**Task goal**
Only the pictures are omitted; repeat all other data exactly.

— Start Data excerpt —

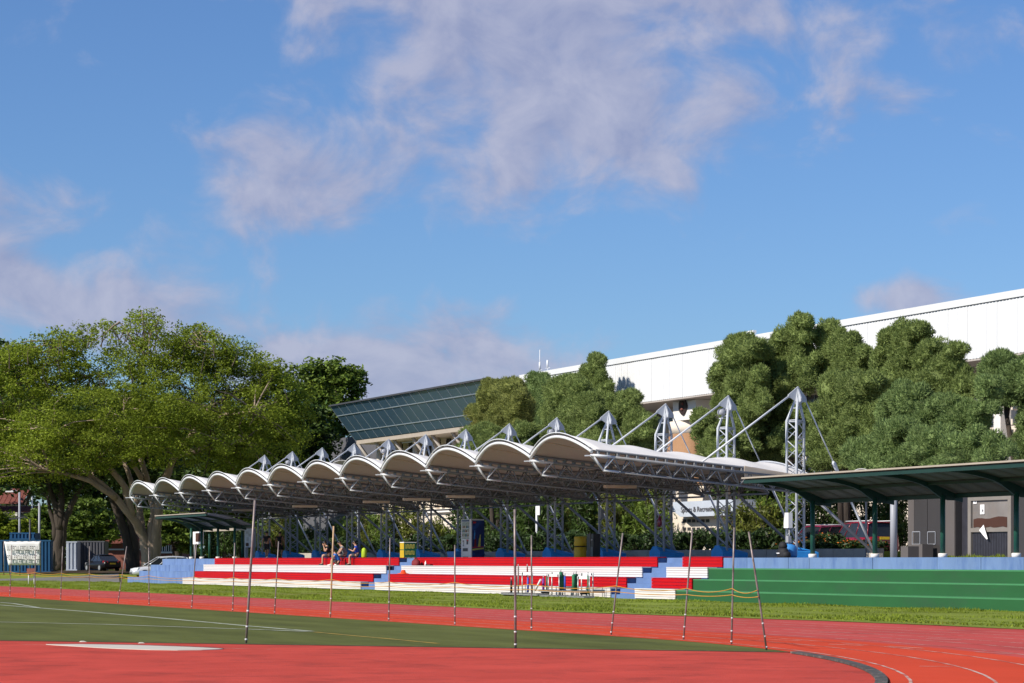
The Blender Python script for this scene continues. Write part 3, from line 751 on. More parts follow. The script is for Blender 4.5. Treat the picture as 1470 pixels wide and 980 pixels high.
    b = MB(); b.tube([(p.x, VM - .5, p.z), (p.x + .02, VM - .5, p.z - .5), (p.x - .1, VM - .52, p.z - .9)], .03, 6); b.box(p.x - .1, p.x + .1, VM - .6, VM - .45, p.z - .62, p.z - .35); b.build('conduit', 'grey', eb)
    # a grey box on mast 9 and mast 2
    for i, zz in ((9, 3.9), (2, 3.85)):
        b = MB(); b.box(UI(i) - .1, UI(i) + .2, VM - .52, VM - .36, zz - .3, zz + .15)
        o = tag(b.build('meter_box', 'grey', loc=(UI(i), VM - .45, zz)), 'small grey meter box on the mast beside the yellow bin' if i == 9 else 'small pale meter box on the third mast from the far end', 'meter box')
        b = MB(); b.tube([(UI(i) + .05, VM - .45, zz - .3), (UI(i) + .05, VM - .45, zz - 1.2)], .02, 5); b.build('conduit', 'grey', o)
build_masts()
# ================================================================ covered walkway shelters
def build_shelter(label, cols, u0, u1, m_sheet, vcol, extra_back=None):
    root = thing('shelter', label, 'shelter', ((u0 + u1) / 2, vcol, PZ))
    prof = []                                  # roof section: rises towards the field
    for t in np.linspace(0, 1, 13):
        dv = lerp(.75, -2.45, t)
        z = 3.62 + .81 * (1 - (1 - t) ** 1.75) - .02
        prof.append((dv, z))
    # roof sheets, one per panel width
    n = max(2, int(round((u1 - u0) / 1.05))); w = (u1 - u0) / n
    b = MB(); b.grid([[(x, vcol + dv, z + .09) for dv, z in prof] for x in (0.006, w - .006)]); me = b.mesh('roof_sheet', fix=False); me.materials.append(M[m_sheet])
    for k in range(n):
        o = link('roof_sheet', me, root); o.location = Vector((u0 + k * w, 0, 0)) - wloc(root); o.modifiers.new('thickness', 'SOLIDIFY').thickness = .035
    for o_dv, nm, rr in ((prof[-1], 'front_beam', .075), (prof[5], 'purlin', .055), (prof[1], 'rear_beam', .08)):
        b = MB(); b.box(u0, u1, vcol + o_dv[0] - rr * .6, vcol + o_dv[0] + rr * .6, o_dv[1] - rr * 1.1, o_dv[1] + rr * .6); b.build(nm, 'dgreenbeam', root)
    b = MB(); b.box(u0 - .03, u1 + .03, vcol + prof[-1][0] - .12, vcol + prof[-1][0] - .02, prof[-1][1] + .08, prof[-1][1] + .135); b.build('edge_trim', 'gutter', root)
    for u in cols:
        b = MB(); b.tube([(u, vcol, PZ), (u, vcol, 3.72)], .085, 10); c = b.build('column', 'dgreen', root)
        b = MB(); b.lathe((u, vcol, PZ - .01), [(.15, 0), (.15, .14), (.12, .15)], 12); b.build('column_base', 'creamlt', c)
        b = MB()
        pts = [(vcol + dv, z) for dv, z in prof]
        up = [(u - .04, y, z + .04) for y, z in pts]; dn = [(u - .04, y, z - .10 - .22 * math.exp(-((y - vcol) / .45) ** 2)) for y, z in pts]
        for j in range(len(pts) - 1):
            b.prism([up[j], up[j + 1], dn[j + 1], dn[j]], (.08, 0, 0))
        b.build('rib', 'dgreenbeam', c)
    return root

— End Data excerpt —

**Result of the task**
The Blender Python script for this scene continues. Write part 3, from line 751 on. More parts follow. The script is for Blender 4.5. Treat the picture as 1470 pixels wide and 980 pixels high.
    b = MB(); b.tube([(p.x, VM - .5, p.z), (p.x + .02, VM - .5, p.z - .5), (p.x - .1, VM - .52, p.z - .9)], .03, 6); b.box(p.x - .1, p.x + .1, VM - .6, VM - .45, p.z - .62, p.z - .35); b.build('conduit', 'grey', eb)
    # a grey box on mast 9 and mast 2
    for i, zz in ((9, 3.9), (2, 3.85)):
        b = MB(); b.box(UI(i) - .1, UI(i) + .2, VM - .52, VM - .36, zz - .3, zz + .15)
        o = tag(b.build('meter_box', 'grey', loc=(UI(i), VM - .45, zz)), 'small grey meter box on the mast beside the yellow bin' if i == 9 else 'small pale meter box on the third mast from the far end', 'meter box')
        b = MB(); b.tube([(UI(i) + .05, VM - .45, zz - .3), (UI(i) + .05, VM - .45, zz - 1.2)], .02, 5); b.build('conduit', 'grey', o)
build_masts()
# ================================================================ covered walkway shelters
def build_shelter(label, cols, u0, u1, m_sheet, vcol, extra_back=None):
    root = thing('shelter', label, 'shelter', ((u0 + u1) / 2, vcol, PZ))
    prof = []                                  # roof section: rises towards the field
    for t in np.linspace(0, 1, 13):
        dv = lerp(.75, -2.45, t)
        z = 3.62 + .81 * (1 - (1 - t) ** 1.75) - .02
        prof.append((dv, z))
    # roof sheets, one per panel width
    n = max(2, int(round((u1 - u0) / 1.05))); w = (u1 - u0) / n
    b = MB(); b.grid([[(x, vcol + dv, z + .09) for dv, z in prof] for x in (0.006, w - .006)]); me = b.mesh('roof_sheet', fix=False); me.materials.append(M[m_sheet])
    for k in range(n):
        o = link('roof_sheet', me, root); o.location = Vector((u0 + k * w, 0, 0)) - wloc(root); o.modifiers.new('thickness', 'SOLIDIFY').thickness = .035
    for o_dv, nm, rr in ((prof[-1], 'front_beam', .075), (prof[5], 'purlin', .055), (prof[1], 'rear_beam', .08)):
        b = MB(); b.box(u0, u1, vcol + o_dv[0] - rr * .6, vcol + o_dv[0] + rr * .6, o_dv[1] - rr * 1.1, o_dv[1] + rr * .6); b.build(nm, 'dgreenbeam', root)
    b = MB(); b.box(u0 - .03, u1 + .03, vcol + prof[-1][0] - .12, vcol + prof[-1][0] - .02, prof[-1][1] + .08, prof[-1][1] + .135); b.build('edge_trim', 'gutter', root)
    for u in cols:
        b = MB(); b.tube([(u, vcol, PZ), (u, vcol, 3.72)], .085, 10); c = b.build('column', 'dgreen', root)
        b = MB(); b.lathe((u, vcol, PZ - .01), [(.15, 0), (.15, .14), (.12, .15)], 12); b.build('column_base', 'creamlt', c)
        b = MB()
        pts = [(vcol + dv, z) for dv, z in prof]
        up = [(u - .04, y, z + .04) for y, z in pts]; dn = [(u - .04, y, z - .10 - .22 * math.exp(-((y - vcol) / .45) ** 2)) for y, z in pts]
        for j in range(len(pts) - 1):
            b.prism([up[j], up[j + 1], dn[j + 1], dn[j]], (.08, 0, 0))
        b.build('rib', 'dgreenbeam', c)
    return root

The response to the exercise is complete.